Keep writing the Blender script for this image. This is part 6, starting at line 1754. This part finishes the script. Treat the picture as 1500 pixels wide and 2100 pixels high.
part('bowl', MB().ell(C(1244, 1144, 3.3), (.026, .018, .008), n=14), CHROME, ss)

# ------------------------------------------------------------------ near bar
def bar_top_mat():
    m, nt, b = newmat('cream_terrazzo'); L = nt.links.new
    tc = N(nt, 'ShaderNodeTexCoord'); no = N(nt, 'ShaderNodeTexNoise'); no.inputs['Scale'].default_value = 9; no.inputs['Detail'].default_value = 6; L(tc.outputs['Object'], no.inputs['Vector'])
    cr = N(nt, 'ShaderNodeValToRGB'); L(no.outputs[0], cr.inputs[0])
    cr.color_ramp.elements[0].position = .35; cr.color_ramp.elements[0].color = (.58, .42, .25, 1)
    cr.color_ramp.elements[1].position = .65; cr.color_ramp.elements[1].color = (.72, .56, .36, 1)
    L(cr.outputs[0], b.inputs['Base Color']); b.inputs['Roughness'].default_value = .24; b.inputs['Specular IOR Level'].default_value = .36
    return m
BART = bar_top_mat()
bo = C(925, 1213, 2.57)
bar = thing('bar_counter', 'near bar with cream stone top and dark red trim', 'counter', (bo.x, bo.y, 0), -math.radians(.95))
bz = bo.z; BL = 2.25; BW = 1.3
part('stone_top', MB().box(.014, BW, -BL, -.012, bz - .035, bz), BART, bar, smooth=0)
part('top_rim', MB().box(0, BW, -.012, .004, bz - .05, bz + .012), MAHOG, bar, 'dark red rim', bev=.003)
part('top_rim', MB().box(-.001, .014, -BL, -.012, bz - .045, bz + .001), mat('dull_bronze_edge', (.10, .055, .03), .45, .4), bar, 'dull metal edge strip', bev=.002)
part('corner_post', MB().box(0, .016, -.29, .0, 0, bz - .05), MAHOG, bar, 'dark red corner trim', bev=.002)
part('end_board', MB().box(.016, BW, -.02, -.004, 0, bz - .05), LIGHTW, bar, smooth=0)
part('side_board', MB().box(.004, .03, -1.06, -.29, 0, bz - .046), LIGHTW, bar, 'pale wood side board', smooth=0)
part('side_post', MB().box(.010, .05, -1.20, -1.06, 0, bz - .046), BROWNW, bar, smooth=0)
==
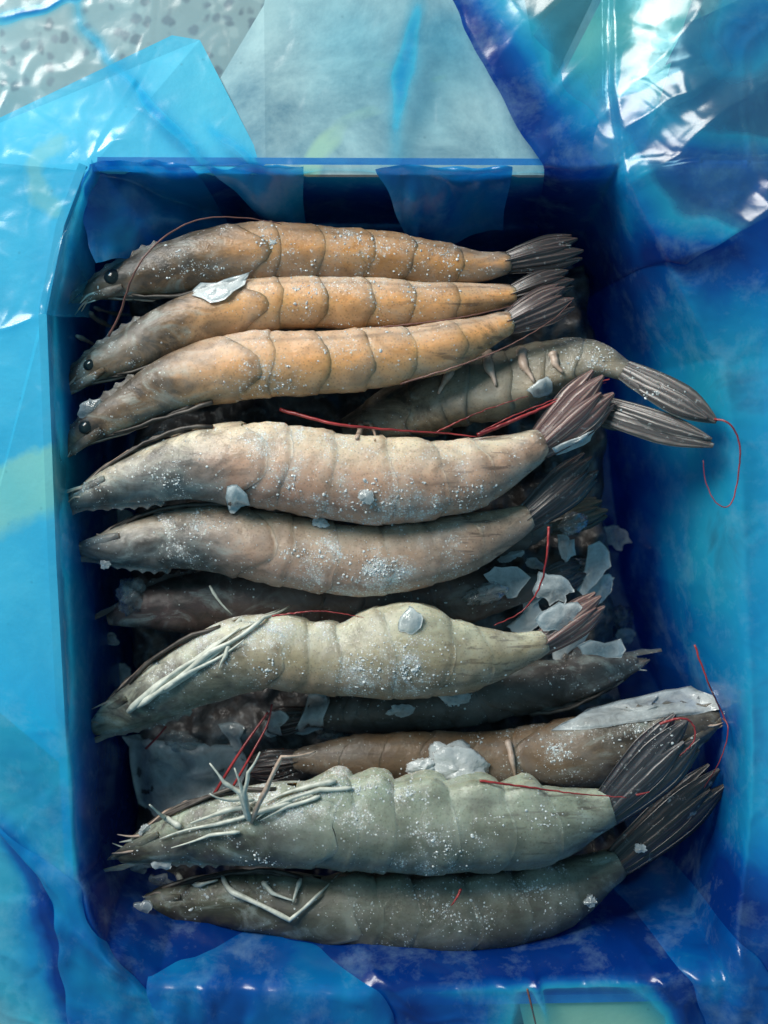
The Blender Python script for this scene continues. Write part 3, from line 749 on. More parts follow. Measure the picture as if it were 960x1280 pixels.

DIRECTIVE:
Give again the lines from the one with "Keep writing the" to the one with "n=14), CHROME, ss)", both lines included, exactly and with no other line.

RIGHT ANSWER:
Keep writing the Blender script for this image. This is part 6, starting at line 1754. This part finishes the script. Treat the picture as 1500 pixels wide and 2100 pixels high.
part('bowl', MB().ell(C(1244, 1144, 3.3), (.026, .018, .008), n=14), CHROME, ss)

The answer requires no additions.